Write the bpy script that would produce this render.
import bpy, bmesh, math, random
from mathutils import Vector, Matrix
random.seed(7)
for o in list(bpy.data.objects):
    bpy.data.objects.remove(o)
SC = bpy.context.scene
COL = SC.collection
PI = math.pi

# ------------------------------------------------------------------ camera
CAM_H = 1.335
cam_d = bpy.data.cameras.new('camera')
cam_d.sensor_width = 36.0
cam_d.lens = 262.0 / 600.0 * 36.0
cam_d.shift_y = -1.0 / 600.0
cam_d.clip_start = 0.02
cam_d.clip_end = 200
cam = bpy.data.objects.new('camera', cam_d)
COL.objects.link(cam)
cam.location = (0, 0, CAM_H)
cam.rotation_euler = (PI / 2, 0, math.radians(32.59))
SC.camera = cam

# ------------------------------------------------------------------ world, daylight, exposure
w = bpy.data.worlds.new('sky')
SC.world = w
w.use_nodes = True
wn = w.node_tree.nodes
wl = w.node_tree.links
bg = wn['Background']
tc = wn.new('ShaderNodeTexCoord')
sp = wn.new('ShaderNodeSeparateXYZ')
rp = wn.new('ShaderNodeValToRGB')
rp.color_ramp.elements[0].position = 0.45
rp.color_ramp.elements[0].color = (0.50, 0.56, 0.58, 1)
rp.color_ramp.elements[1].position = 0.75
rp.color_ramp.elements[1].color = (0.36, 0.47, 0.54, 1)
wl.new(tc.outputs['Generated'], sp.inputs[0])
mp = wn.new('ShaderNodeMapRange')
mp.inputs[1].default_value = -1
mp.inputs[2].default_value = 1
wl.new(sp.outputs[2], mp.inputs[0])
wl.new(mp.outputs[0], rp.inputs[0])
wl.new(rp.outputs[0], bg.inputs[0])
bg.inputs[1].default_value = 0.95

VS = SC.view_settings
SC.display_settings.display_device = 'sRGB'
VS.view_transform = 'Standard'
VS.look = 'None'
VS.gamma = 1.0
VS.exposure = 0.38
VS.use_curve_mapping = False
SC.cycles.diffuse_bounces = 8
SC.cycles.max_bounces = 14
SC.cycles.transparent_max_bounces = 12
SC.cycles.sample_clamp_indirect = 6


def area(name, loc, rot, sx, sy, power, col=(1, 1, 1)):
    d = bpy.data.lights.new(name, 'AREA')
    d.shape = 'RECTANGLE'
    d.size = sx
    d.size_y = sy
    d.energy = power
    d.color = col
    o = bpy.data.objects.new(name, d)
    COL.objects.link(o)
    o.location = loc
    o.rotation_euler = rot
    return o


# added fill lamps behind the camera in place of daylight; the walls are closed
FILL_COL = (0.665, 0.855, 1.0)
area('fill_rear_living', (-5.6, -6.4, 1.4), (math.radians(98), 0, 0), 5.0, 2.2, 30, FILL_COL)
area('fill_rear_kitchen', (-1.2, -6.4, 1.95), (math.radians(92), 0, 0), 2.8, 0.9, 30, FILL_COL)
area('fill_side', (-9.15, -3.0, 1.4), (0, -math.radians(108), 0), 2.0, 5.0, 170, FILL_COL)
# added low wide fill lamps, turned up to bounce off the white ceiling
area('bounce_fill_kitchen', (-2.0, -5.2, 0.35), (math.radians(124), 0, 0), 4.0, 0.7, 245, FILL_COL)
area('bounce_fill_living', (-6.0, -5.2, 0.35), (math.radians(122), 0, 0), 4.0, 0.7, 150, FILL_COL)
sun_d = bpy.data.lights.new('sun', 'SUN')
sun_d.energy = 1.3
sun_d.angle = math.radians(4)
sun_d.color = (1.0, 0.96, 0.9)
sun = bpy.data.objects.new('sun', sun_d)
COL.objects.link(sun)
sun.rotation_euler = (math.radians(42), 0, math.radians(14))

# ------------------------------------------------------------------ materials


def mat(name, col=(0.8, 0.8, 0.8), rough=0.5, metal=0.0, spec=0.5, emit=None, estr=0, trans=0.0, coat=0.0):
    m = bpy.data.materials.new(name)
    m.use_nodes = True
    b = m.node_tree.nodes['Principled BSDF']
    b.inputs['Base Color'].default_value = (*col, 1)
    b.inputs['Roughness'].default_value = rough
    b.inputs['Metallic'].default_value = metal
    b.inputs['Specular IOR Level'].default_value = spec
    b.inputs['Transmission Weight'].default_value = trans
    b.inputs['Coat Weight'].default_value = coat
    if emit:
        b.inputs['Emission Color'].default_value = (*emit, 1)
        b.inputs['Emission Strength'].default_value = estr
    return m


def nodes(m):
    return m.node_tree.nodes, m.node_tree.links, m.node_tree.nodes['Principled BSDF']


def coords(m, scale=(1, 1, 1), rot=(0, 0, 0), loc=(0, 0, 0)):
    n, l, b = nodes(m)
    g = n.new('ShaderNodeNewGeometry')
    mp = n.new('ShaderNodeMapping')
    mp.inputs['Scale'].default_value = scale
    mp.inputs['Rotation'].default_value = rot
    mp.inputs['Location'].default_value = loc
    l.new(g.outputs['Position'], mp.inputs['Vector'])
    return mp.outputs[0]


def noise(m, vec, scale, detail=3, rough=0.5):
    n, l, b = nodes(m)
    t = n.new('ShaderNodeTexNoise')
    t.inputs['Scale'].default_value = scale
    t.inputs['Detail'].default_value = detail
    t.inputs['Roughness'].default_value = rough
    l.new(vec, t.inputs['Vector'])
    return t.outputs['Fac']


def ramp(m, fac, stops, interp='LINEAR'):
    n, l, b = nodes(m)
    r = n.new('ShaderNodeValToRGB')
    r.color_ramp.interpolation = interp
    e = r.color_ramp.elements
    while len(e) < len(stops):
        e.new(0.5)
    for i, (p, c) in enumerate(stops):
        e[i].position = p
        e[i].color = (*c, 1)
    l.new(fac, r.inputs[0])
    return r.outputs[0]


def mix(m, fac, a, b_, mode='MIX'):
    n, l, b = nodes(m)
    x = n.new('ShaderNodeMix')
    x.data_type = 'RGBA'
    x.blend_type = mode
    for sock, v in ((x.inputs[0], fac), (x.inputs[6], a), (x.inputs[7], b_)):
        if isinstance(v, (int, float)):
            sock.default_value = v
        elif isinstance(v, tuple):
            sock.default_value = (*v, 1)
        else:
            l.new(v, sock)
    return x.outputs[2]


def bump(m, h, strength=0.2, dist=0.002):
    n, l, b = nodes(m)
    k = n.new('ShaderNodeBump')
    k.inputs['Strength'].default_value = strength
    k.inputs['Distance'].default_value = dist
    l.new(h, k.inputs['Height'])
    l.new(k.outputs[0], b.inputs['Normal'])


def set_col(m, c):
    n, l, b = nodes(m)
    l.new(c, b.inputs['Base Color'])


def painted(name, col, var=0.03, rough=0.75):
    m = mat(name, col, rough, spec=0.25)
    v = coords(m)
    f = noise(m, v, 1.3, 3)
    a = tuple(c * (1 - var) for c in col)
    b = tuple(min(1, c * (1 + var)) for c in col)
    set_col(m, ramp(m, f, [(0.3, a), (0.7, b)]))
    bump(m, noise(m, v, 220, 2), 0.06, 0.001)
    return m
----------
» INSTRUCTIONS TO FOLLOW: Beginning at the first line above, repeat exactly until the line containing "PI = math.pi", which is included.

» WRITTEN SOLUTION:
Write the bpy script that would produce this render.
import bpy, bmesh, math, random
from mathutils import Vector, Matrix
random.seed(7)
for o in list(bpy.data.objects):
    bpy.data.objects.remove(o)
SC = bpy.context.scene
COL = SC.collection
PI = math.pi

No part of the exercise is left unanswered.